Other arguments of sabbatarians are: 

(1) "The sabbath was made for man and not man for the sabbath" (Mark 2:27). True. It was beneficial physically and spiritually. Although written about Israel "for our learning" (Rom. 15:4), we find one day's rest in seven likewise beneficial for us, but we are not divinely commanded to rest. "For ye, brethren, have been called unto liberty; only use not liberty as an occasion for the flesh, but by love serve one another. For all the law is fulfilled in one word, even in this: thou shalt love thy neighbor as thyself. But if ye be led of the Spirit ye are not under the law" (Gal. 5:13, 14, 18). See also Rom. 13:8-10.

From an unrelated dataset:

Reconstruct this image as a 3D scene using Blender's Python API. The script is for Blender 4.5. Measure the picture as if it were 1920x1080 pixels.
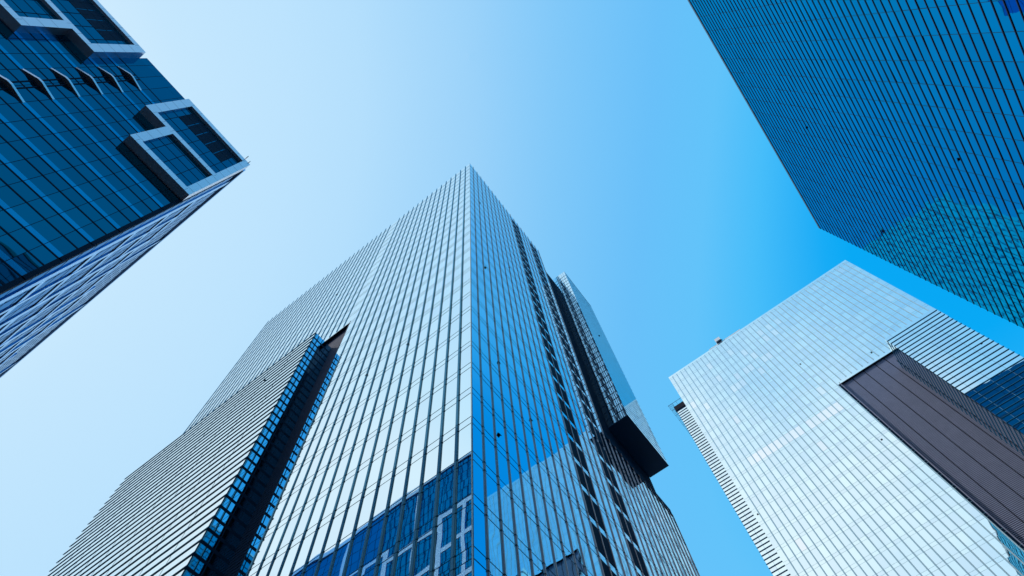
import bpy, math, random
from mathutils import Matrix, Vector

S = bpy.context.scene
for o in list(bpy.data.objects):
    bpy.data.objects.remove(o)
R = math.radians

# ------------------------------------------------------------------ camera
cam = bpy.data.cameras.new("camera")
cam.sensor_width = 36.0
cam.lens = 36.0 * 1140.77 / 1920.0
cam.clip_start = 0.1
cam.clip_end = 5000
co = bpy.data.objects.new("camera", cam)
S.collection.objects.link(co)
RX = Vector((0.796204, 0.601434, -0.065858))
RY = Vector((-0.581916, 0.731438, -0.355490))
RZ = Vector((-0.165633, 0.321366, 0.932357))
M = Matrix.Identity(4)
for i in range(3):
    M[i][0] = RX[i]; M[i][1] = -RY[i]; M[i][2] = -RZ[i]
co.matrix_world = M
S.camera = co

# ------------------------------------------------------------------ sky + sun
SUN_EL = R(44)
SUN_AZ = (-0.80, -0.60)            # horizontal direction towards the sun
W = bpy.data.worlds.new("World")
S.world = W
W.use_nodes = True
nt = W.node_tree
nt.nodes.clear()
sky = nt.nodes.new("ShaderNodeTexSky")
sky.sky_type = 'NISHITA'
sky.sun_disc = False
sky.sun_elevation = SUN_EL
sky.sun_rotation = math.atan2(SUN_AZ[0], SUN_AZ[1])
sky.altitude = 60
sky.air_density = 1.0
sky.dust_density = 8.0
sky.ozone_density = 1.0
bg = nt.nodes.new("ShaderNodeBackground")
bg.inputs[1].default_value = 0.10
out = nt.nodes.new("ShaderNodeOutputWorld")
# the photograph's cyan colour grade, applied to the sky's own brightness
def wmath(op, a, b):
    n = nt.nodes.new("ShaderNodeMath"); n.operation = op
    for i, v in enumerate((a, b)):
        if v is None: continue
        if isinstance(v, (int, float)): n.inputs[i].default_value = v
        else: nt.links.new(v, n.inputs[i])
    return n.outputs[0]
sep = nt.nodes.new("ShaderNodeSeparateColor")
nt.links.new(sky.outputs[0], sep.inputs[0])
lg = wmath('LOGARITHM', wmath('MAXIMUM', sep.outputs[0], 0.002), math.e)
tt = wmath('DIVIDE', wmath('SUBTRACT', lg, math.log(0.5)), math.log(50) - math.log(0.5))
ramp = nt.nodes.new("ShaderNodeValToRGB")
nt.links.new(tt, ramp.inputs[0])
def lin(c): return [(v / 255 / 12.92 if v < 10.3 else ((v / 255 + .055) / 1.055) ** 2.4) for v in c]
STOPS = [(0.0, (0, 132, 224)), (.085, (2, 150, 235)), (.131, (9, 170, 246)), (.148, (70, 189, 250)), (.167, (98, 195, 250)), (.198, (105, 192, 249)), (.26, (128, 200, 249)),
         (.335, (154, 210, 250)), (.47, (180, 223, 253)), (.56, (188, 227, 254)), (.72, (197, 231, 254)), (.88, (212, 238, 254)), (1.0, (230, 245, 255))]
els = ramp.color_ramp.elements
while len(els) > 1: els.remove(els[-1])
els[0].position = 0.0; els[0].color = (*lin(STOPS[0][1]), 1)
for p_, c_ in STOPS[1:]:
    e_ = els.new(p_); e_.color = (*lin(c_), 1)
mul = nt.nodes.new("ShaderNodeVectorMath"); mul.operation = 'SCALE'
mul.inputs[3].default_value = 10.0
# a thin veil of white cloud low in the sky behind the camera (seen only mirrored in the glass)
wtc = nt.nodes.new("ShaderNodeTexCoord")
dt = nt.nodes.new("ShaderNodeVectorMath"); dt.operation = 'DOT_PRODUCT'
nt.links.new(wtc.outputs["Generated"], dt.inputs[0]); dt.inputs[1].default_value = (-0.15, -0.85, 0.505)
nz = nt.nodes.new("ShaderNodeTexNoise"); nz.inputs["Scale"].default_value = 5.0; nz.inputs["Detail"].default_value = 5
nt.links.new(wtc.outputs["Generated"], nz.inputs["Vector"])
veil = wmath('ADD', dt.outputs["Value"], wmath('MULTIPLY', wmath('SUBTRACT', nz.outputs["Fac"], 0.5), 0.16))
mr = nt.nodes.new("ShaderNodeMapRange"); mr.interpolation_type = 'SMOOTHSTEP'
nt.links.new(veil, mr.inputs[0]); mr.inputs[1].default_value = 0.85; mr.inputs[2].default_value = 1.0
mr.inputs[3].default_value = 0.0; mr.inputs[4].default_value = 0.9
mixw = nt.nodes.new("ShaderNodeMix"); mixw.data_type = 'RGBA'
nt.links.new(mr.outputs[0], mixw.inputs[0]); nt.links.new(ramp.outputs[0], mixw.inputs[6]); mixw.inputs[7].default_value = (1.0, 1.02, 1.05, 1)
nt.links.new(mixw.outputs[2], mul.inputs[0])
nt.links.new(mul.outputs[0], bg.inputs[0])
nt.links.new(bg.outputs[0], out.inputs[0])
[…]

(2) Christ said, "Whosoever therefore shall break one of these least commandments and shall teach men so, he shall be called the least in the kingdom of heaven; but whosoever shall do and teach them the same shall be called great in the kingdom of heaven" (Mat. 5:19). But these same people who love to quote this verse for sabbath keeping, teach that whosoever does not keep the ten commandments, especially the Saturday sabbath, will be lost forever and will therefore not be "in the kingdom of heaven" at all!

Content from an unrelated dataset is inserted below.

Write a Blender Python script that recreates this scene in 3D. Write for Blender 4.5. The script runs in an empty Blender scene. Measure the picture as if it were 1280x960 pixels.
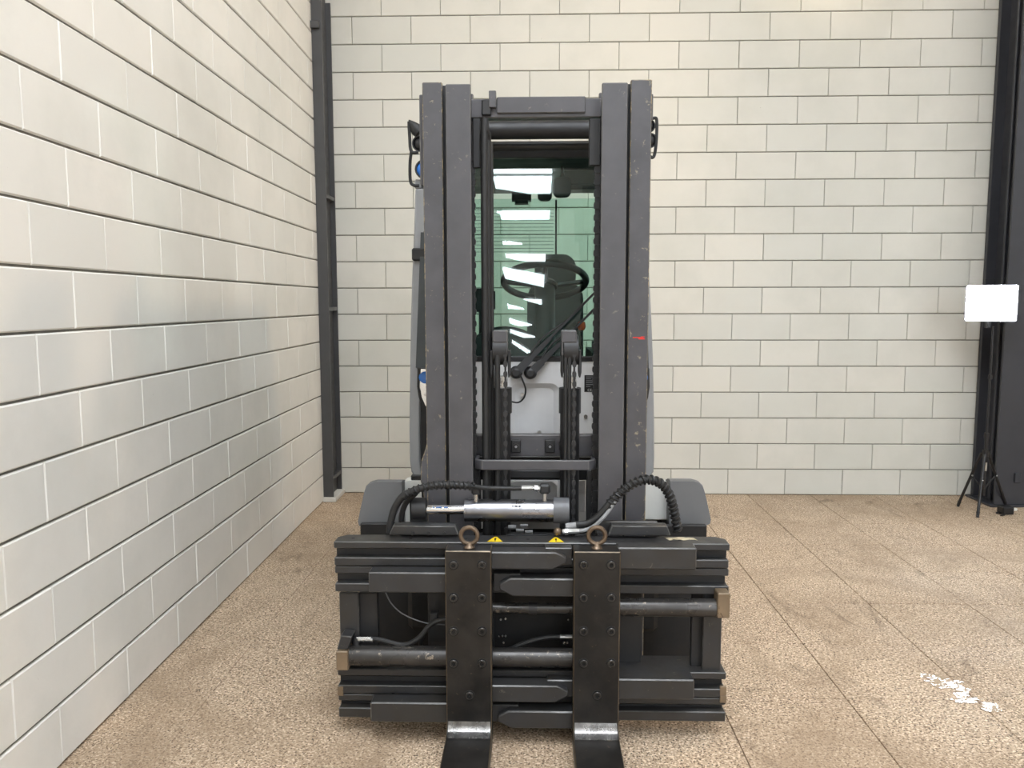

(3) They argue that the coming "Beast" or world dictator "will think to change times and laws," according to Dan. 7:25, and therefore the keeping of Sunday is "the mark of the beast" referred to in Rev. 13:16, 17. This is truly far fetched and unscriptural for it is nowhere revealed just what the "mark" will be. What about the millions who observed Sunday before Mrs. E. G. White, founder of Seventh Day Adventism, had her visions (see Col. 1:25; 2:18) concerning the sabbath? Must we believe they are forever doomed because they observed Sunday? Adventists teach that those who had not "the light" on keeping the sabbath will not be judged for keeping Sunday. God's Word teaches that the "light of the gospel" of the grace of God only determines one's salvation—not light concerning works, as sabbath keeping, etc. Beware of all who teach "another gospel" of grace plus works!

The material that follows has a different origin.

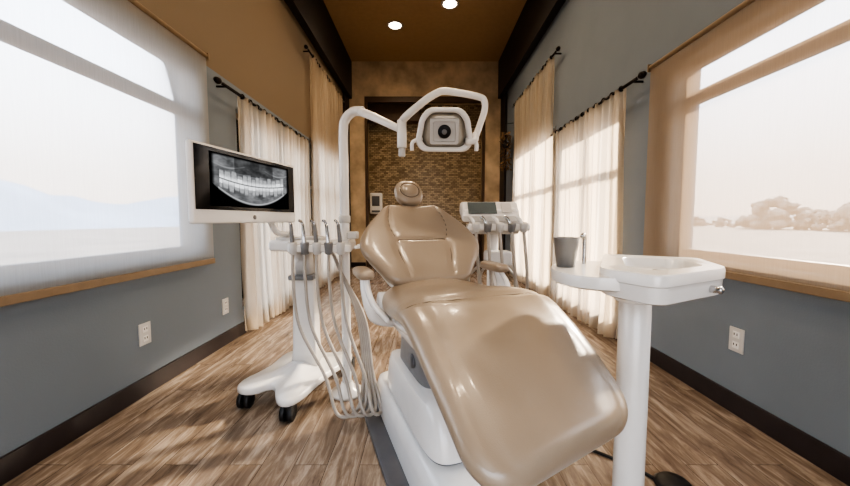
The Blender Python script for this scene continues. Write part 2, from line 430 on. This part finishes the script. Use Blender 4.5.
# armrests
for sd in (-1, 1):
    rings = []
    c0 = sd*.36
    for i in range(21):
        q = i/20; s = -.12+.24*q; k = math.sqrt(max(1-(2*q-1)**6, .0025))
        rings.append([W(s, c0+.042*k*sg(math.cos(a), .7), .945+.024*k*sg(math.sin(a), .7)) for a in [2*math.pi*j/24 for j in range(24)]])
    loft('armrest_pad', rings, M_leather, chair)
    tube('armrest_bracket', [W(.04, c0, .93), W(.08, c0, .87), W(.10, sd*.345, .80), W(.08, sd*.31, .74), W(.02, sd*.22, .70)], [.022, .026, .03, .03], M_white, chair)
    tube('armrest_front', [W(.07, c0, .925), W(.13, c0, .88), W(.17, sd*.34, .82), W(.19, sd*.28, .75)], [.012, .014, .014], M_white, chair)
# underframe / base
def chair_block(name, secs, m, e=.35):
    rings = []
    for (z, s0, s1, hw) in secs:
        rings.append([O+A_*((s0+s1)/2+(s1-s0)/2*sg(math.cos(a), e))+L_*(hw*sg(math.sin(a), e))+Z_*z for a in [2*math.pi*j/64 for j in range(64)]])
    return loft(name, rings, m, chair, split=40)
chair_block('floor_plate', [(0, -.72, .62, .30), (.018, -.72, .62, .30), (.024, -.71, .61, .29)], M_dgrey, e=.2)
chair_block('base_cover_lower', [(.02, -.60, .58, .21), (.14, -.60, .58, .21), (.18, -.58, .56, .20), (.20, -.54, .52, .185), (.205, -.5, .5, .17)], M_white)
chair_block('base_seam_band', [(.205, -.40, .44, .165), (.225, -.40, .44, .165)], M_dgrey)
chair_block('base_cover_upper', [(.225, -.42, .46, .175), (.24, -.42, .46, .175), (.36, -.40, .40, .165), (.40, -.38, .36, .155), (.415, -.34, .32, .13)], M_white)
chair_block('lift_column', [(.40, -.28, .20, .12), (.55, -.22, .26, .13), (.66, -.16, .36, .15), (.70, -.1, .42, .17)], M_grey)
chair_block('underframe', [(.64, -.14, .44, .19), (.68, -.16, .48, .22), (.77, -.14, .5, .235), (.80, -.12, .48, .22)], M_white)
tube('back_support', [W(-.02, 0, .74), W(-.16, 0, .84), W(-.28, 0, 1.0)], [.05, .045, .04], M_white2, chair)
for sd in (-1, 1):
    cyl('hinge_cap', W(-.02, sd*.20, .78), W(-.02, sd*.28, .78), .06, M_white, chair)
    cyl('scissor_pivot', W(.06, sd*.12, .5), W(.06, sd*.14, .5), .035, M_dgrey, chair)

# ------------------------------------------------------------------ overhead light
lt = root('dental_operating_light')
px, py = -.54, 2.36
lathe('pole_base', [(0, 0), (.11, 0), (.11, .02), (.05, .04), (.04, .08)], (px, py, 0), M_white, lt)
tube('pole', [(px, py, .05), (px, py, .8), (px, py, 1.5), (px, py, 1.78), (px+.015, py-.003, 1.86), (px+.07, py-.02, 1.905), (px+.14, py-.05, 1.90)], .031, M_white, lt)
tube('arm', [(px+.12, py-.045, 1.902), (px+.24, py-.14, 1.83), (-.15, 2.1, 1.735)], [.028, .022], M_white, lt)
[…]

The first half of the fourth commandment is almost universally overlooked: "six days shalt thou do all thy work." This "work" for us of course includes perfectly performing all the "good works that God hath before ordained that we should walk in them" (Eph. 2:10). Christ is the only one that ever kept the sabbath, in that every six days of His life on earth He did all His work, in no way coming "short of the glory of God" in thought, word or deed (compare Rom. 3:23).
Heb. 4:1-10 explains that God's sabbath was a shadow or type of a Christian's having ceased from his own works to be righteous before God and his resting in the finished work of Christ, which included both His perfect law keeping and paying the whole world's penalty for having broken God's laws in thought, word and deed. Verse 9: "There remaineth therefore a rest to the people of God", does not denote an obligation to keep a literal weekly sabbath, but a resting or ceasing "from his own works" to enter into the perpetual spiritual rest of salvation in Christ. (v. 10). "The wages of sin is death, but the gift of God is eternal life through Jesus Christ our Lord" (Rom. 6:23). "Christ tasted death for every man" (Heb. 2:9). Every day is a Christian's sabbath in a spiritual sense. "We are the circumcision (of the heart, and not so-called 'spiritual Israel') who worship God in the spirit and have no confidence, in the flesh", i.e. carnal ordinances (Phil. 3:3).

Those who are too self-righteously proud to believe the gospel of the grace of God, that our only hope for heaven lies in our humbly accepting Christ's imputed righteousness and His vicarious death, stubbornly refuse to believe that "Christ is the end of the law for righteousness to every one that believeth" on Him (Rom. 10:4). They will compass sea and land to bring people under the law. Paul speaks of such in Gal. 4:17: "They zealously seek you in no good way; nay they desire to shut you out (i.e., from God's true servants) that ye may seek them" (R.V.). In all their law preaching they do not forget of course, the remunerative stressing of giving "tithes." Our giving today is entirely on a voluntary (not legal) basis. See Gal. 6:6; I Cor. 9 and II Cor. 9.

"O foolish Galatians," said Paul, "Who hath bewitched you that ye should not obey the truth? Ye observe days and months and times and years. I am afraid of you, lest I have bestowed upon you labour in vain. Christ is become of no effect unto you (ye are severed from Christ, R.V.) whosoever of you are (or would be) justified by the law; ye are fallen from grace" (Gal. 3:1; 4:10, 11; 5:4).. "Be it known unto you therefore men and brethren, that through this man (Christ) is preached unto you the forgiveness of sins; and by Him all that believe are justified from all things from which ye could not be justified by the law of Moses" (Acts 13:38, 39).

To know how to "believe" on Christ and what to believe to be instantly and eternally saved please read prayerfully I Cor. 15:1-5 along with John 3:36 and 5:24.